With the magnificent setting of the 10 B.C. Temple of Dendur at the Metropolitan Museum of Art as the backdrop for Chanel’s latest Métiers d’Art show, Karl Lagerfeld was thinking of a chic mash-up of Ancient Egypt and New York itself. The collection was designed to showcase the small miracles wrought by the house’s fournisseurs. These embroiderers, feather workers, button-makers, costume jewelers, fabric weavers, milliners, and shoemakers are flourishing anew thanks to Chanel’s taking their once waning ateliers and supporting them under the company’s Paraffection subsidiary.
To set the scene, the moat that surrounds the temple in the museum’s dedicated gallery had been planted with thickets of papyrus, the structure itself partially hidden from the view of guests by a high temporary wall to create a more dramatic sense of arrival to this most storied of Manhattan landmarks, albeit a relatively recent implant. (In 1963 the temple was removed from its site in the flood plain that would soon be created by the Aswan Dam and subsequently gifted to the United States by the Egyptian government in recognition of the help provided in rescuing it and other monuments threatened in the same way.)
Lagerfeld opened the show with variations on the super-scale jackets he first presented at Chanel’s Spring 2019 ready-to-wear show, but this time he cut the skirts to rise slightly in front in imitation of the shendyt, or wrap-around kilted skirt, worn by men in Ancient Egypt and so familiar from the period’s hieroglyphs. In a further nod to the period, he layered these suits over slim, ankle-length sheath dresses of ivory gauze, like the kalasiris worn by Cleopatra and her ladies. Those famous Chanel tweeds were flecked with lustrous gold—Lagerfeld, who can never resist a play on words, called it luxe or to sound like the storied city on the Nile.
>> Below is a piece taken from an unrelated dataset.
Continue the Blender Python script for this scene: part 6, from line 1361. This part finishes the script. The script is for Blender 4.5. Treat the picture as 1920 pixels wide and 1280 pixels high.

And in another antic play on words, he indulged in some prints and motifs drawn from the Memphis Group, the 1980s artist and designer collective headed by the protean Ettore Sottsass and named for the ancient Egyptian city, whose work Lagerfeld himself commissioned and collected back in the day.
Added to the palette of gold and ivory were coral and scarab blue—and scarabs themselves appeared in jewels and in giant form as evening minaudières. The alligator and python effects in this collection were also trompe l’oeil: They are now created from stamped leather or even from scale-shaped discs of sparkle; Chanel announced on the eve of the show that the brand will no longer be working with crocodile and exotic reptile and stingray skins.
Those Flash Gordon shoulders were dramatic enough to read from one side of the temple to the other, but the real work of the métiers d’art is best examined up close and personal. Those nubbly tweeds? Woven from strips of tulle, sequin, and metallic ribbon. That mesh-like net fabric? A trellis of microscopic golden beads worked by hand. Those elaborate knits? Encrusted with paillettes of lapis and gold in imitation of the Ancient Egyptian necklaces that can be seen at the Met right now in the exhibition “Jewelry: The Body Transformed” (through February 24, 2019).
As Lagerfeld knows well, Egypt has cast a spell over fashion designers for centuries, most notably in the years immediately following Howard Carter’s discovery of the tomb of Tutankhamun in November 1922, miraculously filled with the treasures that were intended to guide the monarch (who died at the tender age of 18) to the afterlife. The period’s fashion and fine jewelry designers went mad for all things Egyptian. Lagerfeld nodded to those with some Deco Egyptian detailing, and also sent out a thoroughly 2019 homage to that beautiful boy king in the beautiful boy king persona of Pharrell Williams (see Look 40, with its trompe l’oeil gorgerine necklace cleverly worked into the knit). Then he seemed to riff on the Bangles’s 1986 hit “Walk Like an Egyptian,” with a slew of prints evoking the mean streets of Alphabet City and the New York subway during that decade, exuberantly reimagined by the contemporary French graffiti artist Cyril Kongo—latter-day hieroglyphs you might say, and typical of the connections that Lagerfeld makes in his febrile imaginings. Thirty-five years ago, his fellow design icon Andrée Putman told Vogue of Lagerfeld that “every day he’s adding facets, thanks to his galloping curiosity and his cultural bulimia.” Lagerfeld was then on the eve of debuting his Chanel haute couture collection for the house that he would soon transform into a global mega-brand as revolutionary as the one that Gabrielle Chanel herself created in the aftermath of the First World War—and his galloping curiosity, as this collection made abundantly clear, hasn’t stopped since.